Investing.com -- Fitch Ratings has revised the outlook on IHS Holding Limited to positive from stable while affirming its Long-Term Issuer Default Rating (IDR) at ’B+’.
The positive outlook reflects Fitch’s expectation that IHS’s cash flow from operations-capex/debt ratio could improve above the 5% threshold over the next two to three years, driven by organic EBITDA growth and lower interest and capex costs.
Fitch expects IHS’s net leverage to decline to 3.0x by the end of 2025 from 3.6x at the end of 2024, well below the 4.5x upgrade threshold. This reduction will be supported by EBITDA growth in Nigeria, proceeds from asset sales in Kuwait and Rwanda, and lower capital expenditures.

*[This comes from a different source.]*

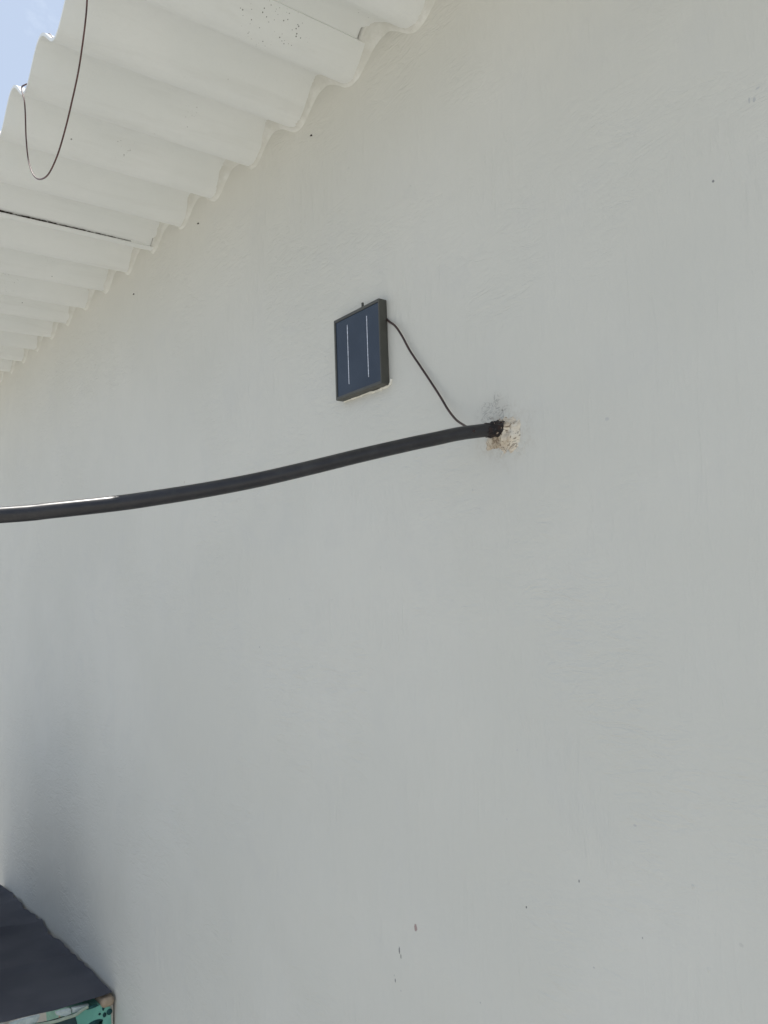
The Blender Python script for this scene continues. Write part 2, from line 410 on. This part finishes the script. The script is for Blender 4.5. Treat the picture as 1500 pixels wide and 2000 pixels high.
# small nails left in the wall under the eave
MAT_NAIL = simple('rusty_nail', (0.05, 0.04, 0.035), 0.7, 0.4)
for i, (px, py) in enumerate(((609, 264), (388, 436), (262, 574))):
    p = on_wall(px, py)
    bm = tube_bm([p + Vector((0, 0.004, 0)), p + Vector((0.0002, -0.002, -.0005)), p + Vector((0.0004, -0.003, -0.0025))], 0.0013, 8)
    o = from_bm('nail', bm, MAT_NAIL); o.parent = wall

# ------------------------------------------------------------------ solar panel on the wall
MAT_FRAME = simple('grey_plastic_frame', (0.070, 0.070, 0.060), 0.5, 0.4, 0.12, 30, 300, 0.12)
def cell_mat():
    m = NT('solar_cell')
    col = m.mix(m.step(m.noise(18, 3), 0.3, 0.7), (0.013, 0.023, 0.040), (0.022, 0.034, 0.054))
    sx = m.n.new('ShaderNodeSeparateXYZ'); m.L(m.co, sx.inputs[0])
    fing = m.step(m.math('FRACT', m.math('MULTIPLY', sx.outputs[2], 500)), 0.80, 0.9)
    col = m.mix(m.math('MULTIPLY', fing, 0.10), col, (0.3, 0.32, 0.36))
    return m.set(col, 0.28, 0.4)
MAT_CELL = cell_mat()
MAT_BUS = simple('busbar_silver', (0.60, 0.63, 0.70), 0.5, 0.5, 0.3, 260)
tl = on_y(650, 627, 0.810); br = on_y(747, 751, 0.810); tr = on_y(738, 583, 0.810); bl = on_y(657, 780, 0.810)
px0 = (tl.x + bl.x) / 2; px1 = (tr.x + br.x) / 2; pz1 = (tl.z + tr.z) / 2; pz0 = (bl.z + br.z) / 2
panel = thing('solar_panel', 'small dark solar panel mounted on the white wall with two silver lines', 'solar panel', ((px0 + px1) / 2, D, pz0))
POFF = Matrix.Translation(-panel.location)
def ppart(o):
    o.parent = panel; o.matrix_parent_inverse = POFF; return o
YF = 0.8100; B_ = 0.0052
bm = bmesh.new()
o_ = [(px0, pz0), (px1, pz0), (px1, pz1), (px0, pz1)]
i_ = [(px0 + B_, pz0 + B_), (px1 - B_ * .5, pz0 + B_), (px1 - B_ * .5, pz1 - B_ * 1.1), (px0 + B_, pz1 - B_ * 1.1)]
vo = [bm.verts.new((x, YF, z)) for x, z in o_]; vi = [bm.verts.new((x, YF, z)) for x, z in i_]
vd = [bm.verts.new((x, YF + 0.0026, z)) for x, z in i_]; vb = [bm.verts.new((x, D - 0.0012, z)) for x, z in o_]
for k in range(4):
    j = (k + 1) % 4
    bm.faces.new((vo[k], vo[j], vi[j], vi[k])); bm.faces.new((vi[k], vi[j], vd[j], vd[k])); bm.faces.new((vo[j], vo[k], vb[k], vb[j]))
bm.faces.new(list(reversed(vb))); bm.faces.new(vd)
bmesh.ops.recalc_face_normals(bm, faces=bm.faces)
edg = [e for e in bm.edges if (e.verts[0] in vo and e.verts[1] in vo) or (e.verts[0] in vo and e.verts[1] in vb) or (e.verts[0] in vb and e.verts[1] in vo)]
bmesh.ops.bevel(bm, geom=edg, offset=0.0013, segments=2, affect='EDGES', profile=0.5)
ppart(from_bm('frame', bm, MAT_FRAME, smooth=False))
cell = ppart(from_bm('cell', box_bm(px0 + B_ + .0002, px1 - B_ * .5 - .0002, YF + 0.0012, YF + 0.0024, pz0 + B_ + .0002, pz1 - B_ * 1.1 - .0002), MAT_CELL, smooth=False))
for a, b in (((677.5, 635), (682.5, 750)), ((716, 617), (720, 736))):
    A = on_y(*a, YF + 0.001); Bq = on_y(*b, YF + 0.001); xm = (A.x + Bq.x) / 2
    ppart(from_bm('busbar', box_bm(xm - 0.00075, xm + 0.00075, YF + 0.0008, YF + 0.00115, Bq.z, A.z), MAT_BUS, smooth=False))
A = on_y(708, 596, 0.818)
ppart(from_bm('mounting_tab', box_bm(A.x - .0017, A.x + .0017, 0.8165, 0.8200, pz1 - .002, A.z + .0045, .0006), MAT_FRAME))
# off-white glue squeezed out along the lower back edge
MAT_GLUE = simple('dried_glue', (0.74, 0.72, 0.64), 0.6, 0.4, 0.08, 60, 150, 0.4)
path = [on_wall(px, py) for px, py in ((672, 783), (690, 777), (708, 771), (726, 765), (744, 759), (757, 753), (763, 747), (764.5, 738))]
path = smooth_path([p + Vector((0.0008, -0.0005, -0.0006)) for p in path], 8)
path = [p + Vector((noise.noise(p * 140), 0, noise.noise(p * 170))) * 0.0020 for p in path]
bm = tube_bm(path, lambda t: 0.0020 + 0.0019 * noise.noise(Vector((t * 11, 2, 0))), 8)
ppart(from_bm('glue_bead', bm, MAT_GLUE))

# ------------------------------------------------------------------ black pipe leaving the wall
def pipe_mat():
    m = NT('black_polyethylene')
    col = m.mix(m.step(m.noise(35, 4), 0.3, 0.7), (0.017, 0.0165, 0.019), (0.024, 0.023, 0.026))
    r = m.step(m.noise(90, 4, 0.6), 0.3, 0.7, 0.31, 0.42)
    col = m.mix(m.step(m.noise(40, 5, 0.7), 0.45, 0.75, 0, 0.45), col, (0.055, 0.053, 0.052))
    return m.set(col, r, 0.5, m.bump(m.noise(30, 2), 0.05, 0.0006))
MAT_PIPE = pipe_mat()
def pipe_at(px, py):                                    # the pipe runs straight in plan
    r = ray(px, py); a = -r.x / r.y; y = (0.776 + 0.355 * 0.827) / (a + 0.355); return r * (y / r.y)
pts = [(955, 839.5), (900, 846.5), (850, 857), (800, 867.5), (700, 890.5), (600, 915), (500, 938), (400, 957), (300, 973), (225, 983.5), (100, 997), (0, 1006)]
P3 = [pipe_at(*p) for p in pts]
d0 = (P3[0] - P3[1]).normalized()
P3 = [P3[0] + d0 * 0.055] + P3
last = P3[-1]; dd = Vector((-0.355, -1, 0)) * -1
for k in range(1, 9):
    y = last.y - 0.23 * k; P3.append(Vector((last.x - 0.355 * (last.y - y), y, last.z - 0.10 * (0.23 * k) + 0.11 * (0.23 * k) ** 2)))
bm = tube_bm(smooth_path(P3, 8), 0.0093, 20)
pipe = from_bm('pipe', bm, MAT_PIPE)
tag(pipe, 'black plastic pipe sagging out from the mortared hole in the white wall', 'pipe')
# torn dark sleeve at the hole
def sleeve_mat():
    m = NT('torn_black_rubber')
    col = m.mix(m.step(m.noise(110, 4, 0.6), 0.45, 0.6), (0.012, 0.010, 0.011), (0.028, 0.016, 0.014))
    col = m.mix(m.step(m.noise(170, 3, 0.6), 0.60, 0.66), col, (0.42, 0.34, 0.27))
    return m.set(col, 0.6, 0.4, m.bump(m.noise(180, 4, 0.6), 0.7, 0.003))
MAT_SLEEVE = sleeve_mat()
bm = bmesh.new(); ax = -d0; c0 = P3[1] - ax * 0.028
u = ax.cross(Vector((0, 0, 1))).normalized(); w_ = u.cross(ax).normalized(); prev = None
for i in range(9):
    t = i / 8; ring = []
    for k in range(24):
        a = 2 * math.pi * k / 24
        rr = 0.0097 + 0.0014 * math.sin(math.pi * t) * (0.5 + 1.5 * noise.noise(Vector((math.cos(a) * 2.5, math.sin(a) * 2.5, t * 2)))) + (0.0034 * noise.noise(Vector((math.cos(a) * 4, math.sin(a) * 4, t * 6))))
        ext = 0.010 + 0.012 * t + (0.006 * noise.noise(Vector((math.cos(a) * 3, math.sin(a) * 3, 7))) if i == 8 else 0)
        ring.append(bm.verts.new(c0 + ax * (0.004 + 0.030 * t + (0.007 * noise.noise(Vector((math.cos(a) * 3, math.sin(a) * 3, 7))) if i in (7, 8) else 0)) + (u * math.cos(a) + w_ * math.sin(a)) * max(rr, 0.0085)))
    if prev:
        for k in range(24): bm.faces.new((prev[k], prev[(k + 1) % 24], ring[(k + 1) % 24], ring[k]))
    prev = ring
slv = from_bm('torn_sleeve', bm, MAT_SLEEVE); slv.parent = pipe

# ------------------------------------------------------------------ cable from panel to pipe
MAT_CABLE = simple('dark_brown_cable', (0.042, 0.018, 0.015), 0.4, 0.5, 0.3, 60)
cp = [(755, 623, .8264), (760, 628, .8215), (772, 637, .819), (785, 656, .819), (800, 684, .820), (820, 714, .820), (842, 747, .820), (860, 775, .818), (875, 800, .814), (890, 819, .806), (902, 828, .796), (914, 835, .783), (926, 842, .777)]
o = from_bm('cable', tube_bm(smooth_path([on_y(a, b, y) for a, b, y in cp], 6), 0.0018, 10), MAT_CABLE)
tag(o, 'thin dark cable running from behind the solar panel down to the black pipe', 'cable')

# ------------------------------------------------------------------ wire looped over the eave
MAT_WIRE = simple('brown_wire', (0.085, 0.034, 0.028), 0.5, 0.5, 0.35, 50)
wp = [(170, 0), (167, 40), (160, 95), (152, 145), (140, 200), (128, 250), (115, 295), (103, 325), (92, 343), (80, 350), (70, 347), (62, 335), (55, 310), (51, 270), (49.5, 225), (47.5, 197)]
W3 = [on_y(a, b, 0.3600) for a, b in wp]
def top(x, y): return under(x, y) + TH * 1.1 + 0.0016
xt = X0 + PITCH
pre = [Vector((xt + .003, 0.47, top(xt + .003, .47))), Vector((xt + .002, 0.40, top(xt + .002, .40))), Vector((xt, 0.366, top(xt, .366) + .0005)), Vector((xt - .001, 0.3600, top(xt, .36) - .006))]
x2 = X0 - PITCH
post = [Vector((x2 + .004, 0.3606, top(x2, .36) - .003)), Vector((x2 + .010, 0.366, top(x2 + .010, .366) + .001)), Vector((x2 + .020, 0.375, top(x2 + .02, .375)))]
for k in range(1, 13):
    x = x2 + .02 + k * 0.0165; y = 0.375 + 0.004 * math.sin(k * 0.5); post.append(Vector((x, y, top(x, y))))
o = from_bm('wire', tube_bm(smooth_path(pre + W3 + post, 6), 0.00125, 8), MAT_WIRE)
tag(o, 'thin brown wire hanging in a loop from the corrugated roof edge', 'wire')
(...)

The company began a strategic review in March 2024 to enhance shareholder value, focusing on improving free cash flow and divesting non-core assets to raise between $500 million and $1 billion. IHS has already sold its Kuwait assets in December 2024 and completed the disposal of its Rwanda operations in October 2025.
IHS maintains robust financial flexibility with significant cash balances and undrawn credit facilities. The company has renewed key contracts, including agreements with MTN Nigeria extended until 2032 and contracts with Airtel in Nigeria until 2031 and in Zambia until 2035.

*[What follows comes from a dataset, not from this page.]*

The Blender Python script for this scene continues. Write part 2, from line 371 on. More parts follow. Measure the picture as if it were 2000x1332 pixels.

Despite these strengths, about 60% of IHS’s revenue in the first nine months of 2025 came from Nigeria, which Fitch assesses as having high operating environment risk. The rating agency noted that approximately 85% of the company’s debt is denominated in US dollars, while only about 60% of EBITDA is covered.
IHS’s Long-Term Foreign-Currency IDR is one notch higher than Nigeria’s Country Ceiling of ’B’, reflecting structural enhancements and the expectation that offshore liquidity resources could service hard currency-denominated debt during any balance-of-payments crisis.
The company’s growth is supported by favorable industry dynamics in emerging markets, where 4G availability is about half that of Europe and 5G penetration is just 3%. IHS expects Nigeria and Brazil to drive further growth, including a new agreement with TIM S.A. to build up to 3,000 sites in Brazil.